Amsal 1:7 juga menekankan pentingnya "didikan" atau disiplin. Hikmat bukanlah sesuatu yang datang begitu saja, melainkan hasil dari proses belajar, pengalaman, dan kesediaan untuk dibimbing. Menghina didikan berarti menolak proses pertumbuhan dan pendewasaan diri. Ini adalah sikap menolak untuk belajar dari kesalahan, menolak saran dari orang tua, guru, atau pemimpin rohani. Orang yang bodoh dalam pengertian alkitabiah adalah mereka yang memilih jalan kemandirian yang palsu, menolak sumber-sumber hikmat yang telah teruji.

Bagaimana kita mengaplikasikan Amsal 1:7 dalam kehidupan sehari-hari? Pertama, kita perlu secara sadar menempatkan Tuhan di pusat pemikiran dan tindakan kita. Ini berarti berdoa, membaca firman Tuhan, dan merenungkan kebenaran-Nya setiap hari. Kedua, kita harus membuka hati untuk menerima hikmat dan didikan. Jangan pernah merasa terlalu tua, terlalu pintar, atau terlalu berpengalaman untuk belajar. Carilah nasihat dari orang-orang yang bijak, dengarkan teguran dengan kerendahan hati, dan bersiaplah untuk mengubah cara pandang jika diperlukan.

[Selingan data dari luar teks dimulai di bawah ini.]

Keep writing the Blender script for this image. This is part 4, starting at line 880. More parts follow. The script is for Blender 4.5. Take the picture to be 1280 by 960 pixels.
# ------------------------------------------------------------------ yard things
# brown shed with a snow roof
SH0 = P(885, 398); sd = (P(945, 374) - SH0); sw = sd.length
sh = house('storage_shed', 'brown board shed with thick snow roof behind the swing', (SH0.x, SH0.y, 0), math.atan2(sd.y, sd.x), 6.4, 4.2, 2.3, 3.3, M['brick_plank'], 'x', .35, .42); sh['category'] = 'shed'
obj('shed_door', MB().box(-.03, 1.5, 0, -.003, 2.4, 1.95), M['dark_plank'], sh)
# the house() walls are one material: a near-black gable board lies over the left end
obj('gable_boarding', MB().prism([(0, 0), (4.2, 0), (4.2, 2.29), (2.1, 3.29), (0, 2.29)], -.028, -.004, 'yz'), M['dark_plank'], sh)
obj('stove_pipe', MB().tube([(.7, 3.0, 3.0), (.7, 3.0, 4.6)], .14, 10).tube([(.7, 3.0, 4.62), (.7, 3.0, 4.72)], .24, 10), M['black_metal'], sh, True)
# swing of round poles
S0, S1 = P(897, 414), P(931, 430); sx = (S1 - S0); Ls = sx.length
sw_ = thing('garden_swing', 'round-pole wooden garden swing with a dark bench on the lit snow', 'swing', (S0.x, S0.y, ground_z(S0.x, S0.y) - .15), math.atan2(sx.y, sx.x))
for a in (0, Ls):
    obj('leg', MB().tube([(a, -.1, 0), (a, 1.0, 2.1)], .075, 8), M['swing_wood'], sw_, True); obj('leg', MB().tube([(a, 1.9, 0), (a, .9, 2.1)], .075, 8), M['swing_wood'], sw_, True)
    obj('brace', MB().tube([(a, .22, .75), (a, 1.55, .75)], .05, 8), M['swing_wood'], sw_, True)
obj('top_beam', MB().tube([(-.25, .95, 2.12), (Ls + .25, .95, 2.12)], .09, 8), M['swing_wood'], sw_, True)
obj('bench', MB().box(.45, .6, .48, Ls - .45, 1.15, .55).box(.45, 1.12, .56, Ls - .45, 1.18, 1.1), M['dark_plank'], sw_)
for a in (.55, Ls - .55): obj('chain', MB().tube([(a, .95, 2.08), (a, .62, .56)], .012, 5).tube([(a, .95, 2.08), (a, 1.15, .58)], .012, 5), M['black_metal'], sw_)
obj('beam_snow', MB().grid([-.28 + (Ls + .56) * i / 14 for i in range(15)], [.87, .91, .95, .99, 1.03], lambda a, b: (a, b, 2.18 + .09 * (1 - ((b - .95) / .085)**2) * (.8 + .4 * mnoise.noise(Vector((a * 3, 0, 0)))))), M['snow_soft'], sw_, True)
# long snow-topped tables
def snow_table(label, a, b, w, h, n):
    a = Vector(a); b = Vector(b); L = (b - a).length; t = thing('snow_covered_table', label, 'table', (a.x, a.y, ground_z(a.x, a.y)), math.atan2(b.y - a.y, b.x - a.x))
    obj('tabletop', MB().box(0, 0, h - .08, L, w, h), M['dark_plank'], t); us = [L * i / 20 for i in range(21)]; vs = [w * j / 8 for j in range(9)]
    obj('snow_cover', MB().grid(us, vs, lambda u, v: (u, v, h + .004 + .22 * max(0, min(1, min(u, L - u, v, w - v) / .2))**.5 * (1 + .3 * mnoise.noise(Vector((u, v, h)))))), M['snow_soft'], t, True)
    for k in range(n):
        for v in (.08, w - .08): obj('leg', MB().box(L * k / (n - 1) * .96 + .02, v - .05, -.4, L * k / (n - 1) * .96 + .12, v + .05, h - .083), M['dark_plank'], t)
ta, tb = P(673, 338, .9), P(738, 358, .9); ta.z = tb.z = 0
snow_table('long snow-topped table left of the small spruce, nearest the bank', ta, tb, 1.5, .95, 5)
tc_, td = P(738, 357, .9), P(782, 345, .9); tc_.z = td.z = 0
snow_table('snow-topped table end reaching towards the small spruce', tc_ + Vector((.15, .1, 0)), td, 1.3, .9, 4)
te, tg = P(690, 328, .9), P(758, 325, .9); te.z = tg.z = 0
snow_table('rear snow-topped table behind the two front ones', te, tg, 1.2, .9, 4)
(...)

Pengetahuan tanpa hikmat ibarat kapal tanpa kemudi yang terombang-ambing di lautan. Ia bisa membawa kita ke mana saja, seringkali ke tempat yang tidak kita inginkan. Namun, pengetahuan yang dilandasi oleh takut akan Tuhan dan dibimbing oleh hikmat sejati akan mengarahkan kita pada kehidupan yang bermakna, penuh tujuan, dan membawa damai sejahtera. Amsal 1 ayat 7 adalah pengingat abadi bahwa pintu menuju pemahaman yang sesungguhnya hanya terbuka ketika kita mengakui kebesaran Sang Sumber Kebijaksanaan itu sendiri.